ADI was established about ten years ago in Rockville, first as a dance school and more recently as a haven for contemporary dance choreographers: a place where they could develop new works before presenting them in New York or nearby Washington. ADI was successful, according to Julianna Evans, the organization’s spokesperson; but the costs of that success were becoming increasingly prohibitive. “One day we all just sat down and looked at the future and determined we couldn’t keep pace. Washington-area real estate exists in a bubble that’s sort of impervious to what’s happening everywhere else,” she said.
Coupled with rising infrastructure costs (“Air conditioning!”), the organization’s directors decided that staying where they were would be a cost that would keep rising. “Let’s just say things are wildly expensive in places like DC and New York,” she said. Not only is it impossible for the organization to afford, the men and women to whom the ADI is dedicated face the same sorts of financial constraints. Even when a studio or performance space can be found or rented, there’s frequently little time to mount performances that have become increasingly complicated by technological needs.

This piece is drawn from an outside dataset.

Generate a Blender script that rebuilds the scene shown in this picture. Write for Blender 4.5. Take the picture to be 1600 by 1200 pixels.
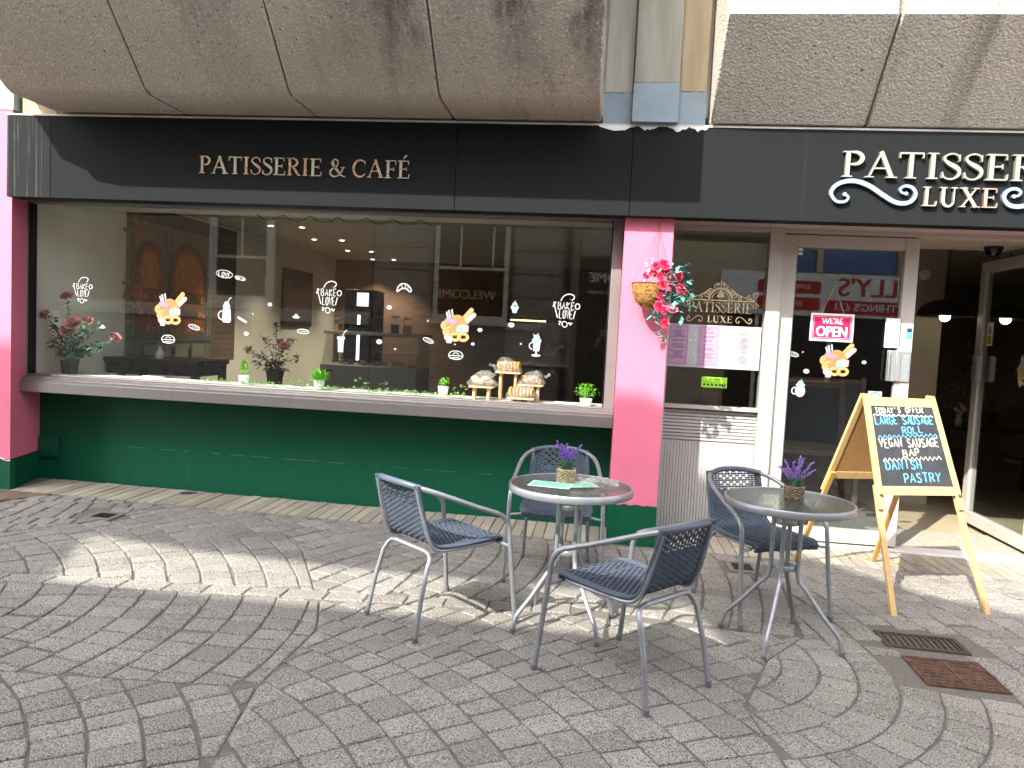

Thus began ADI’s investigation into better, more affordable sites that might provide the time and space that choreographers would need, but that also could provide access to the metropolitan showplace that no one could afford to rent or lease. Enter Catskill.
The site – four buildings that were part of the former Dunn Builders’ Supply company – was pretty much a matter of love at first sight, Evans recalled. And it was mutual among village officials, for obvious reasons. The upshot is a project whose first phase will cost $4 million (including a $500,000 Empire State Development grant) at the four-building complex. The project will involve new construction as well, including a 5,000-square-foot flexible theater and housing for as many as 20 resident artists who participate in ADI’s Incubator program for developing new works.
Heather Bagshaw, Catskill village president, can barely contain her excitement while describing her hopes for ADI/Lumberyard. The village’s effort to attract what Bagshaw called a “transitioning” business began about three years ago, well before ADI began looking at the move last June.
The ADI/Lumberyard groundbreaking will be held on Saturday, May 7 at 62 Water Street from 12 noon to 3 p.m. The event is free and will include food trucks, a beer garden, raffle prizes, Broadway tickets and more. There will be entertainment for the kids, live music and tours of the site. The entire project is expected to open in May of 2018.